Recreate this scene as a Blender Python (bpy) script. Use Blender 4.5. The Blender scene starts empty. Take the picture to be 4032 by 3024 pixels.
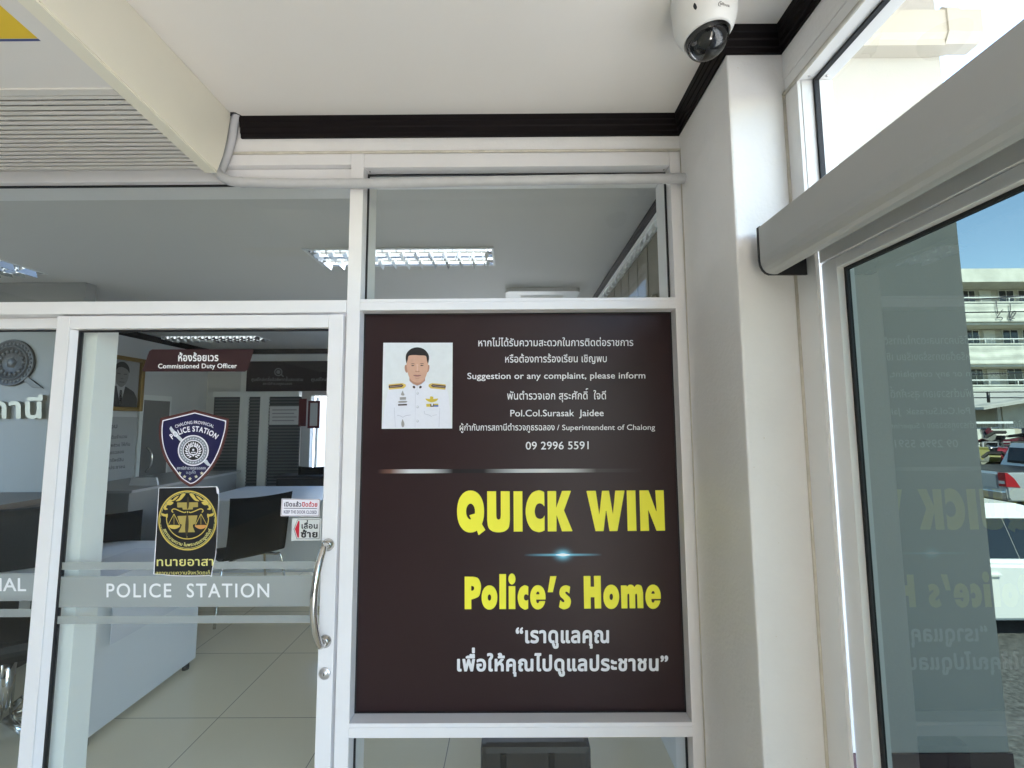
import bpy, bmesh, math, random
import numpy as np
from mathutils import Vector, Matrix

random.seed(7)
S = bpy.context.scene
C = S.collection
PI = math.pi

# ------------------------------------------------------------------ camera
FPX = 1660.8
YAW, PITCH, ROLL = -2.578e-3, 8.6121e-2, -5.4218e-3
EYE = np.array([0.0, 0.0, 1.5])
_cy, _sy, _cp, _sp = math.cos(YAW), math.sin(YAW), math.cos(PITCH), math.sin(PITCH)
FW = np.array([_sy * _cp, _cy * _cp, _sp])
_r = np.array([_cy, -_sy, 0.0])
_u = np.cross(_r, FW)
RT = math.cos(ROLL) * _r + math.sin(ROLL) * _u
UP = math.cos(ROLL) * _u - math.sin(ROLL) * _r
cam = bpy.data.cameras.new('camera')
cam.sensor_width = 36.0
cam.lens = FPX / 4032 * 36.0
cam.clip_start, cam.clip_end = 0.02, 600
co = bpy.data.objects.new('camera', cam)
C.objects.link(co)
co.matrix_world = Matrix(((RT[0], UP[0], -FW[0], 0), (RT[1], UP[1], -FW[1], 0), (RT[2], UP[2], -FW[2], 1.5), (0, 0, 0, 1)))
S.camera = co

# ------------------------------------------------------------------ light
SUN_EL, SUN_AZ = math.radians(56), math.radians(168)      # azimuth clockwise from +Y: the sun stands behind the viewer, a little to the right
w = bpy.data.worlds.new('World')
S.world = w
w.use_nodes = True
wn = w.node_tree
sky = wn.nodes.new('ShaderNodeTexSky')
sky.sky_type = 'NISHITA'
sky.sun_disc = False
sky.sun_elevation = SUN_EL
sky.sun_rotation = SUN_AZ
sky.dust_density = 0.15
sky.ozone_density = 2.0
bg = wn.nodes['Background']
bg.inputs['Strength'].default_value = 0.15
wn.links.new(sky.outputs[0], bg.inputs['Color'])
sd = bpy.data.lights.new('sun', 'SUN')
sd.energy = 4.0
sd.angle = math.radians(0.5)
sd.color = (1.0, 0.96, 0.90)
so = bpy.data.objects.new('sun', sd)
C.objects.link(so)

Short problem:
Extract all the data above exactly, excluding every picture.

Output below:
Recreate this scene as a Blender Python (bpy) script. Use Blender 4.5. The Blender scene starts empty. Take the picture to be 4032 by 3024 pixels.
import bpy, bmesh, math, random
import numpy as np
from mathutils import Vector, Matrix

random.seed(7)
S = bpy.context.scene
C = S.collection
PI = math.pi

# ------------------------------------------------------------------ camera
FPX = 1660.8
YAW, PITCH, ROLL = -2.578e-3, 8.6121e-2, -5.4218e-3
EYE = np.array([0.0, 0.0, 1.5])
_cy, _sy, _cp, _sp = math.cos(YAW), math.sin(YAW), math.cos(PITCH), math.sin(PITCH)
FW = np.array([_sy * _cp, _cy * _cp, _sp])
_r = np.array([_cy, -_sy, 0.0])
_u = np.cross(_r, FW)
RT = math.cos(ROLL) * _r + math.sin(ROLL) * _u
UP = math.cos(ROLL) * _u - math.sin(ROLL) * _r
cam = bpy.data.cameras.new('camera')
cam.sensor_width = 36.0
cam.lens = FPX / 4032 * 36.0
cam.clip_start, cam.clip_end = 0.02, 600
co = bpy.data.objects.new('camera', cam)
C.objects.link(co)
co.matrix_world = Matrix(((RT[0], UP[0], -FW[0], 0), (RT[1], UP[1], -FW[1], 0), (RT[2], UP[2], -FW[2], 1.5), (0, 0, 0, 1)))
S.camera = co

# ------------------------------------------------------------------ light
SUN_EL, SUN_AZ = math.radians(56), math.radians(168)      # azimuth clockwise from +Y: the sun stands behind the viewer, a little to the right
w = bpy.data.worlds.new('World')
S.world = w
w.use_nodes = True
wn = w.node_tree
sky = wn.nodes.new('ShaderNodeTexSky')
sky.sky_type = 'NISHITA'
sky.sun_disc = False
sky.sun_elevation = SUN_EL
sky.sun_rotation = SUN_AZ
sky.dust_density = 0.15
sky.ozone_density = 2.0
bg = wn.nodes['Background']
bg.inputs['Strength'].default_value = 0.15
wn.links.new(sky.outputs[0], bg.inputs['Color'])
sd = bpy.data.lights.new('sun', 'SUN')
sd.energy = 4.0
sd.angle = math.radians(0.5)
sd.color = (1.0, 0.96, 0.90)
so = bpy.data.objects.new('sun', sd)
C.objects.link(so)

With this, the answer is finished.